§ Problem details
Copy down all of the data underneath, exactly as shown.

§ Collected material
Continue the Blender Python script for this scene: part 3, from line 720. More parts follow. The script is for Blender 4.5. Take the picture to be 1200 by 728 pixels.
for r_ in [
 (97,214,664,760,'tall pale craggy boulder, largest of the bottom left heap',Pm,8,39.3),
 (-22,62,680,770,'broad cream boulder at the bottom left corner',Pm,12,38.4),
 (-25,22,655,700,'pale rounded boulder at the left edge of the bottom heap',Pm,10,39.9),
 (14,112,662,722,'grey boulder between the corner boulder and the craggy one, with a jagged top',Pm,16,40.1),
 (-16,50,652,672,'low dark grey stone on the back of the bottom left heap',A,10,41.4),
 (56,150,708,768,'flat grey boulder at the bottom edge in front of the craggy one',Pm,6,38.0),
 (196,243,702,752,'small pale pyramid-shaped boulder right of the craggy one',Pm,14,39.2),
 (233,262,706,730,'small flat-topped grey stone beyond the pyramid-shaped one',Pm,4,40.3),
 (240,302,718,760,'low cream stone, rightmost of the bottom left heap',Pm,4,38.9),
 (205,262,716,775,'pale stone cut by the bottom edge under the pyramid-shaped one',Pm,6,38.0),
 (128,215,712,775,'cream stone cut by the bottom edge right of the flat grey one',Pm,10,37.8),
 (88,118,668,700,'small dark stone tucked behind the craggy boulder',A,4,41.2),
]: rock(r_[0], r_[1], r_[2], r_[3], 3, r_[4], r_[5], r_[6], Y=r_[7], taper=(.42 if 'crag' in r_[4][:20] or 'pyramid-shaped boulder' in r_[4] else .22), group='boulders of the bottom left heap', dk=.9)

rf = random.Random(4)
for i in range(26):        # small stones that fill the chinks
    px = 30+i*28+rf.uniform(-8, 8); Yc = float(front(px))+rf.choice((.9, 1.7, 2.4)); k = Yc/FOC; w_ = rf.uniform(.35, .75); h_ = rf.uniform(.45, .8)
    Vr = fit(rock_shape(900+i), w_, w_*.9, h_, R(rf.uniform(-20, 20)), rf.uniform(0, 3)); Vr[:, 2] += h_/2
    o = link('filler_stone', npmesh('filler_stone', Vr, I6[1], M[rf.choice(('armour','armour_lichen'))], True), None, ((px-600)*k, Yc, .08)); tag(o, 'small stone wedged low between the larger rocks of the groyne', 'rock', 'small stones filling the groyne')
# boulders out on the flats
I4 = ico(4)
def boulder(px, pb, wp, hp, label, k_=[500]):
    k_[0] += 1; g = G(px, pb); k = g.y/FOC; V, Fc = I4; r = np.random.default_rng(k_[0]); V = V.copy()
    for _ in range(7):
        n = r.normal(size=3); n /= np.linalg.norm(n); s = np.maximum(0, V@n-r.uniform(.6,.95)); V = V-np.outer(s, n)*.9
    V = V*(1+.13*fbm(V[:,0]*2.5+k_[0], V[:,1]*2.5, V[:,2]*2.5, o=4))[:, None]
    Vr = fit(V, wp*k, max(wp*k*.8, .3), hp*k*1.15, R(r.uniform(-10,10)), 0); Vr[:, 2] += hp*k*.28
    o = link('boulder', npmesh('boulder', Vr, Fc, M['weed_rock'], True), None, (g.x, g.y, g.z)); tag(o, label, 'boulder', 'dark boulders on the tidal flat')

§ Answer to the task
Continue the Blender Python script for this scene: part 3, from line 720. More parts follow. The script is for Blender 4.5. Take the picture to be 1200 by 728 pixels.
for r_ in [
 (97,214,664,760,'tall pale craggy boulder, largest of the bottom left heap',Pm,8,39.3),
 (-22,62,680,770,'broad cream boulder at the bottom left corner',Pm,12,38.4),
 (-25,22,655,700,'pale rounded boulder at the left edge of the bottom heap',Pm,10,39.9),
 (14,112,662,722,'grey boulder between the corner boulder and the craggy one, with a jagged top',Pm,16,40.1),
 (-16,50,652,672,'low dark grey stone on the back of the bottom left heap',A,10,41.4),
 (56,150,708,768,'flat grey boulder at the bottom edge in front of the craggy one',Pm,6,38.0),
 (196,243,702,752,'small pale pyramid-shaped boulder right of the craggy one',Pm,14,39.2),
 (233,262,706,730,'small flat-topped grey stone beyond the pyramid-shaped one',Pm,4,40.3),
 (240,302,718,760,'low cream stone, rightmost of the bottom left heap',Pm,4,38.9),
 (205,262,716,775,'pale stone cut by the bottom edge under the pyramid-shaped one',Pm,6,38.0),
 (128,215,712,775,'cream stone cut by the bottom edge right of the flat grey one',Pm,10,37.8),
 (88,118,668,700,'small dark stone tucked behind the craggy boulder',A,4,41.2),
]: rock(r_[0], r_[1], r_[2], r_[3], 3, r_[4], r_[5], r_[6], Y=r_[7], taper=(.42 if 'crag' in r_[4][:20] or 'pyramid-shaped boulder' in r_[4] else .22), group='boulders of the bottom left heap', dk=.9)

rf = random.Random(4)
for i in range(26):        # small stones that fill the chinks
    px = 30+i*28+rf.uniform(-8, 8); Yc = float(front(px))+rf.choice((.9, 1.7, 2.4)); k = Yc/FOC; w_ = rf.uniform(.35, .75); h_ = rf.uniform(.45, .8)
    Vr = fit(rock_shape(900+i), w_, w_*.9, h_, R(rf.uniform(-20, 20)), rf.uniform(0, 3)); Vr[:, 2] += h_/2
    o = link('filler_stone', npmesh('filler_stone', Vr, I6[1], M[rf.choice(('armour','armour_lichen'))], True), None, ((px-600)*k, Yc, .08)); tag(o, 'small stone wedged low between the larger rocks of the groyne', 'rock', 'small stones filling the groyne')
# boulders out on the flats
I4 = ico(4)
def boulder(px, pb, wp, hp, label, k_=[500]):
    k_[0] += 1; g = G(px, pb); k = g.y/FOC; V, Fc = I4; r = np.random.default_rng(k_[0]); V = V.copy()
    for _ in range(7):
        n = r.normal(size=3); n /= np.linalg.norm(n); s = np.maximum(0, V@n-r.uniform(.6,.95)); V = V-np.outer(s, n)*.9
    V = V*(1+.13*fbm(V[:,0]*2.5+k_[0], V[:,1]*2.5, V[:,2]*2.5, o=4))[:, None]
    Vr = fit(V, wp*k, max(wp*k*.8, .3), hp*k*1.15, R(r.uniform(-10,10)), 0); Vr[:, 2] += hp*k*.28
    o = link('boulder', npmesh('boulder', Vr, Fc, M['weed_rock'], True), None, (g.x, g.y, g.z)); tag(o, label, 'boulder', 'dark boulders on the tidal flat')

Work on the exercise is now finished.